Una conferencia impartida en la universidad de la Baja California con motivo del sexagésimo aniversario de su creación me ha permitido viajar hasta Mexicali, la capital del Estado. El trayecto en avión desde el Distrito Federal, que ha cambiado su nombre por el más humano pero menos preciso de Ciudad de México, dura más de tres horas volando sobre desiertos, eriales, tierras yermas y montañas horras de vegetación. Quienes sostienen todavía que el cambio climático es asunto de hippies ociosos deberían darse una vuelta por el paisaje que va desde el desierto del Colorado al de Sonora.

El panorama árido anticipa lo que te espera a la llegada a Mexicali, allí donde hubo en tiempos campos gigantescos de cultivo de algodón y hoy apenas se ve otra cosa que arbustos resecos y cactus. Sucede que el uso agrícola del valle entero de Mexicali depende del agua del río Colorado, lo que queda de él tras atravesar siete Estados del vecino del Norte y adentrarse en la Baja California para desembocar en el mar de Cortés. Los dos mil quinientos kilómetros de trayecto del río transcurren por lugares tan espléndidos como el Gran Cañón pero, alcanzando la frontera, sus aguas resultan tan escasas y está tan sucias que apenas sirven para regar valle alguno.

Como siempre sucede, las cosas pueden ir a peor. El tratado que firmaron los Estados Unidos y México en el año 1944 pactando que llegue el agua del río Colorado a este último país tiene su plazo de vencimiento cerca y, si hasta ahora se había renovado sin problemas, casi de forma automática, la llegada del nuevo gabinete a la Casa Blanca hace que salten las alarmas.

¿De qué vivirá la Baja California si el agua desaparece? Puede que el turismo sostenga la costa de la península larguísima pero todo el interior languidecerá. Las maquiladoras que sustituyeron a los algodonales proporcionando mano de obra, una mano de obra que trabaja con sueldos diez veces por debajo de los de los obreros peor pagados de los Estados Unidos, forman un eslabón menor pero esencial en la fabricación de los artículos que luego el gigante gringo exporta. Aún así, se habla de cerrarlas.

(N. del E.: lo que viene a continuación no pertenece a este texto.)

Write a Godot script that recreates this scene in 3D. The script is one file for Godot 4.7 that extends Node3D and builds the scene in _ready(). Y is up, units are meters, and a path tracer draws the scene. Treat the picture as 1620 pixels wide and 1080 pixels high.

El temor llega de la mano de Trump, quien amenaza con imponer tasas absurdas a los productos montados en México para recuperar el empleo en los Estados Unidos.

Creer que el trabajo de las maquiladoras de Mexicali querrán hacerlo los obreros al norte de la frontera es una utopía ridícula. Pero por si alguien tiene la menor duda acerca de lo que puede suceder en un futuro muy próximo, el pueblo estadounidense de Calexico -nombre compuesto a partir de los de California y México- sirve de ejemplo. Está pegado a Mexicali pero, para evitar que alguien quiera saltarse los controles de la frontera, un muro separa los dos mundos contrapuestos. Ya existe. No tiene por qué ponerse a construirlo Donald Trump.